The problem with the “blogger bills”

As I indicated Friday, I saw too many years of the legislative sausage-making process to really want to weigh in on the so-called “blogger bills” in the state House, particularly at this early stage. But the blogospheric lines seem so sharply drawn (with attendant personality conflicts) when it seems somewhat unnecessary. There’s no sense arguing over First Amendment issues when the bills are defective from a practical standpoint.

Let’s start with this indisputable proposition: no one has a legal right to defame another person and while the First Amendment imposes some limits on defamation law, actions for libel or slander do not alone violate the First Amendment. At the same time, this debate doesn’t need to be one surrounding any First Amendment rights to remain anonymous while speaking. Common sense alone suffices.

As introduced, House Bill 1277 would allow someone to name “the online content provider” in a defamation lawsuit “for the limited purpose of obtaining information” about another person who posted something. The online content provider then has 30 days to provide any information that is “reasonably available and kept in the normal course of business” that may identify that other person and is entitled to be dismissed from the lawsuit once it has done so. The provider is not liable solely by virtue of being a online content provider.

While I don’t like “online content provider” not being defined, the major problem here is the law isn’t necessary. South Dakota already allows someone to bring what is commonly known as a “John Doe lawsuit” if you don’t know the true identity of the intended defendant. Thus, in an action based on some anonymous internet posting, the defamed person can file their lawsuit, naming John or Jane Doe as the defendant and then subpoena the information that would be sought via HB 1277. This is commonly used in the federal system, including actions by the RIAA against downloaders. Any First Amendment issues can be addressed in responding to the subpoena.

Creating a new statutory procedure does not eliminate any First Amendment issues or eliminate the cost of litigating them if someone doesn’t want to turn over the information. So why create a new and separate procedure just for online content? Why name a blogger as a defendant in a defamation lawsuit — a matter of public record — when a method already exists to do what HB 1277 claims to accomplish? Let’s go back to the adage heard over and over and over and over in the halls of the state Capitol during session — “if it ain’t broke, don’t fix it.” Unless and until someone can show John Doe lawsuits won’t work in this context, there is no reason for HB 1277.

From one standpoint, HB 1278 could be more beneficial to bloggers than the “John Doe” provisions — but it goes beyond impractical to the impossible. As introduced, the bill says: “Any person who allows internet posts shall keep a record of the internet-protocol logs adequate to provide identification and location of otherwise unknown, anonymous, or pseudonymous persons who leave or upload content.” (Emphasis added.) Notably, that information is to be provided only upon a court order meeting specified standards. Bloggers should find solace in the bill to the extent it elevates what someone who seeks the information must show. But it is virtually impossible for bloggers to comply.

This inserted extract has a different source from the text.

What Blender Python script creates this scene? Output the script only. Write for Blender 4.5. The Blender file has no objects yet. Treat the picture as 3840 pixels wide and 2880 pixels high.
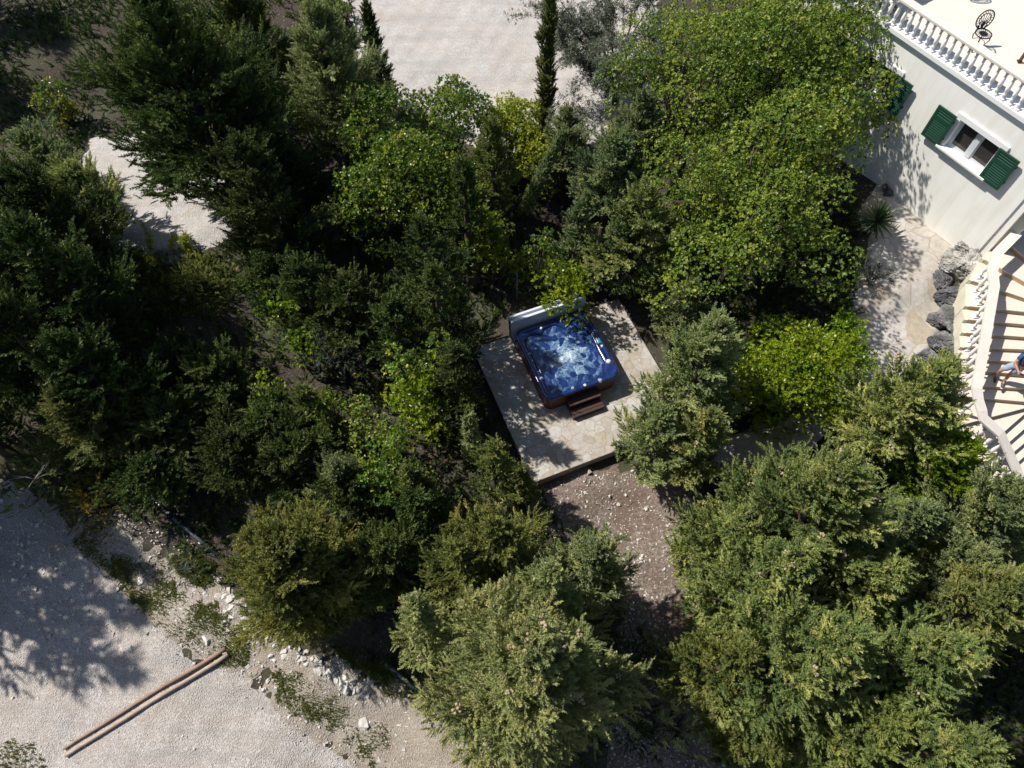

To begin with, as far as I know certain blogging platforms, such as Blogger, don’t provide IP logs for the blogger. Bloggers can get IP address information from services like Sitemeter but that will simply tell you to which internet service provider the IP address is allocated, whether Midco in Sioux Falls, SBC Internet Services in Los Angeles or or StarHub Cable Vision in Singapore. Only the ISP knows who had that IP address at any particular time. The same is true of comment features on blogs. Many, if not all, allow the blog owner to see a commenter’s IP address. Again, though, the most you can tell is what ISP was being used, not who was using it.

Thus, the bill asks the impossible. To the best of my knowledge, no blog will have IP information that will identify a specific individual or even street address. Despite that, HB 1278 says a blogger (and others) “shall” keep IP logs adequate to identify a commenter. Where should a blogger buy the nonexistent software or services to comply with the law? Even if such software existed, would bloggers then be required to neutralize anonymizer products and services? If no bloggers can avoid violating the law, then the fear that the law will mean shutting down commenting all together isn’t an imaginary one?

Courts avoid constitutional issues unless necessary to decide a case. The same concept should be used here. There’s no sense in fighting these bills, at least in their present form, on First Amendment grounds because their true fatal flaws are in creating new procedures or standards that are unnecessary or impossible.

We live in a stage of politics, where legislators seem to regard the passage of laws as much more important than the results of their enforcement.

William Howard Taft, Our Chief Magistrate and His Powers

2 comments to The problem with the “blogger bills”

  • Well explained, Tim! These bills lack the language necessary to effect the practical outcomes they seek.

  • The best weapon against anonymous fallacious comments is criticism of those anonymous posts and providing truth as an antidote also a healthy skepticism with regard to the validity of information in posts by those unwilling to include their actual names.

    The most “dangerous” comments at my blog have come from people willing to put their names on the information, but not willing to have those names published on the blog. I had no way to confirm the information and much as I thought it was probably true and something warranting exposure, I did not think I could safely publish it nor would it be fair to those named if they were unable to respond and the charges were actually fiction.